I keep on thinking about this. And reading.

http://arxiv.org/pdf/physics/0204033

This nice article shows a study where a guy 
captured the noise of a bunch of op amps
for three months (!) (page 7).
The idea was to look after the 1/f component, if
it will finally saturate. No! Even in such a long timeframe
the 1/f (or 1/f**a with 1<a<2) law will be visible,
no saturation of noise level in the low end.

The author also makes some proposal why the appearent catastropy for
f=0 is not really such a big problem for a power density function
like 1/f**a.


More practically I scetched up a sawtooth vco core.
We have two major sources of hissing noise.
1.) the current source (with certainly a nice amount of noise
    for the very low currents)
2.) the comparator (assuming that buffer and comparator is
    a single block)

I assume , that no other interference is present, because
residuals of the 50/60 Hz stuff should add problems instead
of beauty, if they are too visible (locking).
Perhaps this exclusion is not justified.

Now, as Magnus said, the voltage noise on the comparator input
certainly leads to frequency modulation. Even if it is white,
the laws of small frequency modulation will shape the spectrum
accordingly. So we only need to compute the total noise
voltage at this point, following traditional methods.

The input voltage noise source of the comparators
translates directly, the current noise source will translate 
into input voltage noise via the oscillator
capacitor. I.e. the later noise voltage should scale with 1/f, and the
power accordingly with 1/f**2. 

So, additionally to the frequency modulation shaping, we
have a strong low frequency domination for the noise current.

At the same time we notice, that the partials (or should I say
partials + sideband) are very closely correlated.
You can not phase modulate them seperately, they are dependend
on each other.
So the example of noise driven bandpass filters is interesting,
but IMHO not really a good model for this single oscillator
business.

The noise current from the oscillator current source will have 
components of this transitor as well as of uncorrelated 
previous stages (op amps, summing circuit). Further more
the noise level will depend on the current. Anyway, the
spectral shaping due to integration through the timing cap
will take place.

All three components will add up (in the average) in a 
geometric sum expression, given that the have no correlation.
>From this I'd assume that the noise voltage that we sum up
at the comparator input is certainly NOT WHITE but contains
a very dominating 1/f*2 and maybe a 1/f region until flattening out 
in the frequencies of interest (0.001 Hz - 100kHz ?).

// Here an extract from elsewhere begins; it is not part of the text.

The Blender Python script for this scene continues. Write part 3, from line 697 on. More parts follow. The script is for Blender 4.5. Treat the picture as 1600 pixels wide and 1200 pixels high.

Unfortunately the main interest on investigation of this kind is
towards on chip plls (well, this is one of the biggest problems
for SoC). 

btw. when tuning the oscillator to very low frequencies we can
actually listen to the noise on the buffer or view
it on scope , from time to time disturbed by a large transient.

So, a DSP model of an analog vco should not modulate the frequency
with white noise allone, but with 1/f**2 noise as well.

m.c.